PC-9821Xt13/C12の場合には、配線が一部省略されたPCIスロットが1本用意されていて、これを通称「Millennium専用スロット」と呼んでいました。このスロットでは正常動作しないボードが数多くあり、後にVoodoo Bansheeを搭載するボードが発売されるまでは、確かにほぼ「Millennium専用」のスロットでした。
PC-9821で標準搭載されていたこの製品もMatroxから直接供給されていて、ボードも単売品とほぼ同等のものでした。ただ、通常のMillenniumでは175MHzのRAMDACが搭載されていたのに対して、PC-9821向けのものは135MHzのものにダウングレードされていました。型番ラベルも末尾に「/NEC」の文字が追加されていて、一応差別化されていたようです。
通常のPC/AT互換機向けのビデオカードは、VGA BIOSの干渉という問題がありPC-9800系に直接搭載することは出来なかったのですが、MillenniumではVGA BIOSをDIPスイッチで物理的に切り離すことが出来るよう設計されていたため、PC-9800系向けでもPC/AT互換機向けでも特に関係なく使うことが出来ました。このような設計のボードは、他には初期のNumber Nine製品などで見られましたが、Matroxの後継製品であるMillenniumIIを含め、これ以降の世代では殆ど見られなくなりました。
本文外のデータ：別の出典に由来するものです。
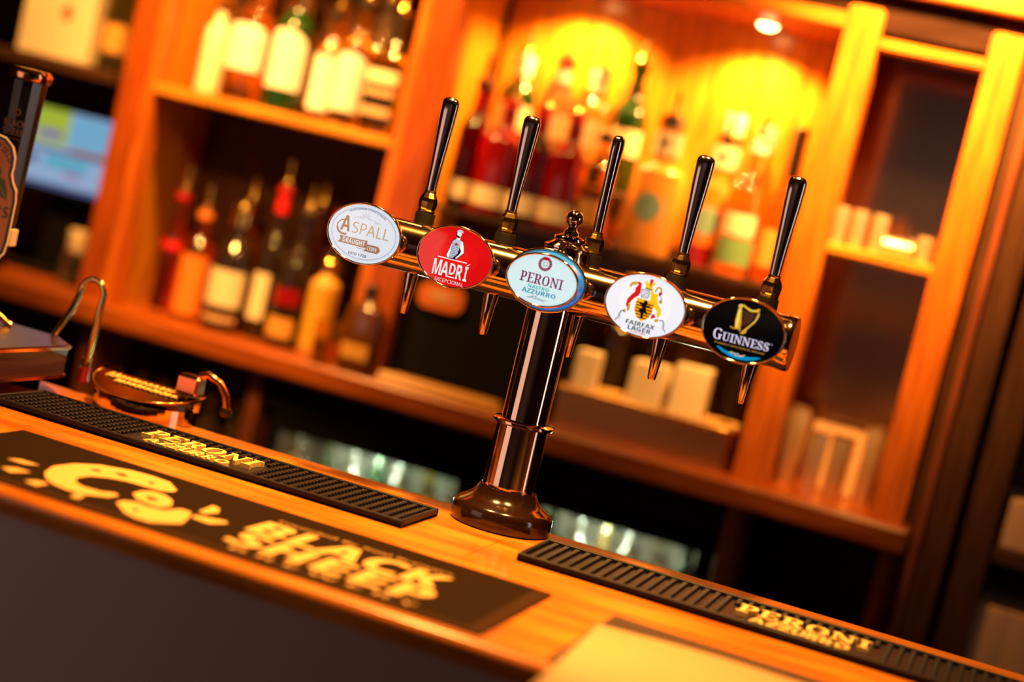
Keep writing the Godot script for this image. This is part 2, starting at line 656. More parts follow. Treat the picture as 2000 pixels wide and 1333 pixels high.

描画性能については、2D性能の高さと画質には定評がありました。もっとも、個人的には画質についてはNumber Nineの製品の方が好みでしたが。
その反面3D性能は壊滅的といって良く、ゲームで遊ぶためにVoodoo/Voodoo2やPowerVR(Matroxからもm3DというPowerVR搭載製品が発売されていました)を別途搭載するユーザーも少なからずいたようですが、PCIスロットの本数が少ないPC-9800系のPCではそれも難しく、3Dを諦めるなら使えるビデオカードという認識でした。
前述の通り、私も標準搭載品以外にも複数枚所有していましたが、結局Voodoo BansheeやSavage4などの製品と次々と入れ替え、最後には全く使われなくなった製品でした。1995年頃の製品ですから、むしろ2D性能の高さで納得するべきではあるのですが。